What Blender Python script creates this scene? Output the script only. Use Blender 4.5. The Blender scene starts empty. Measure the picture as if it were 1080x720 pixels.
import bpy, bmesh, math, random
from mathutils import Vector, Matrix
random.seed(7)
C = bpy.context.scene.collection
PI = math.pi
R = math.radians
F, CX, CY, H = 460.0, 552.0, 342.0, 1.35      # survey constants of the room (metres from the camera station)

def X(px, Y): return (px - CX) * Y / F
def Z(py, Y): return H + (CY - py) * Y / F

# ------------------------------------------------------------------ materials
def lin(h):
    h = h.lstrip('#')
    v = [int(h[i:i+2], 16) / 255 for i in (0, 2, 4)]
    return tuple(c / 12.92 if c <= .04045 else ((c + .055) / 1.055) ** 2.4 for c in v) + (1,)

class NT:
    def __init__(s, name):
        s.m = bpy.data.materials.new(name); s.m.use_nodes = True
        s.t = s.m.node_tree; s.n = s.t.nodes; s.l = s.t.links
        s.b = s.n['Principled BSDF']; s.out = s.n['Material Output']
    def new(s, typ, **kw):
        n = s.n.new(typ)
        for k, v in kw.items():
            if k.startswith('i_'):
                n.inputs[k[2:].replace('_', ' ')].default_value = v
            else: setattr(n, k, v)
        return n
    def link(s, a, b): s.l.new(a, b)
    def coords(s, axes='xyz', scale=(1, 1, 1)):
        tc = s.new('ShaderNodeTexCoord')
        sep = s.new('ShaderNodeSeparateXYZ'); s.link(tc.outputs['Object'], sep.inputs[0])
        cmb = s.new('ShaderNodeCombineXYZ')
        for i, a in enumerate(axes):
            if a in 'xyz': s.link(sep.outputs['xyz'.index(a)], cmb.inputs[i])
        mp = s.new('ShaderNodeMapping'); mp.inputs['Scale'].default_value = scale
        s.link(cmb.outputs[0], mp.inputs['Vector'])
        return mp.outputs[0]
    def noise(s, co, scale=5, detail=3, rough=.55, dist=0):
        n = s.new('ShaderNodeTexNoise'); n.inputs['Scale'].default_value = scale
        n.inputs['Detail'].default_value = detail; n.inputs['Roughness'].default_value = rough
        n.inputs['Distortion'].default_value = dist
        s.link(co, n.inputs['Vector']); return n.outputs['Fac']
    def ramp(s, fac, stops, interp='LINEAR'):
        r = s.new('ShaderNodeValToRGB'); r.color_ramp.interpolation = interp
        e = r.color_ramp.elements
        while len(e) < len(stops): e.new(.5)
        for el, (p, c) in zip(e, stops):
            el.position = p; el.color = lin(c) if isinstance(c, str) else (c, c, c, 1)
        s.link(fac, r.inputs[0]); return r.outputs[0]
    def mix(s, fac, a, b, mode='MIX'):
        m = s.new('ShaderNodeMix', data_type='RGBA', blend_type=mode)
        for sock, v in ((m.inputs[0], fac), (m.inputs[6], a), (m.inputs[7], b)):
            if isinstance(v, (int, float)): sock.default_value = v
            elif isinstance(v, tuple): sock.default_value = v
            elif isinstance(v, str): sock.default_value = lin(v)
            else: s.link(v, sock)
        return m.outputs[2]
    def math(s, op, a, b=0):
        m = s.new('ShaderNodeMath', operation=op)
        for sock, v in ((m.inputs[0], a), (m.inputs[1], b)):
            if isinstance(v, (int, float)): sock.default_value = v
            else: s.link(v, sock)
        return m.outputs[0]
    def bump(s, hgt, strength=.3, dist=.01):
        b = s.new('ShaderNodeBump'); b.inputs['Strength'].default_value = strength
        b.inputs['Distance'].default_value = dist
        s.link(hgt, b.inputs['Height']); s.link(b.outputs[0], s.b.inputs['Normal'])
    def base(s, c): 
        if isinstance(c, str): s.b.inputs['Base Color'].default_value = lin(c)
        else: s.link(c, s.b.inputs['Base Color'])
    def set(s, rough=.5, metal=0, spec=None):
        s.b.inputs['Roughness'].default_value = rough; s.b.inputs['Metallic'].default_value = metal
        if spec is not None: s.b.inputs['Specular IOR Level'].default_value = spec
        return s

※

### PROMPT
Gather every line from the listing above in which "scene" appears, and copy those lines.

### SOLUTION BELOW
What Blender Python script creates this scene? Output the script only. Use Blender 4.5. The Blender scene starts empty. Measure the picture as if it were 1080x720 pixels.
C = bpy.context.scene.collection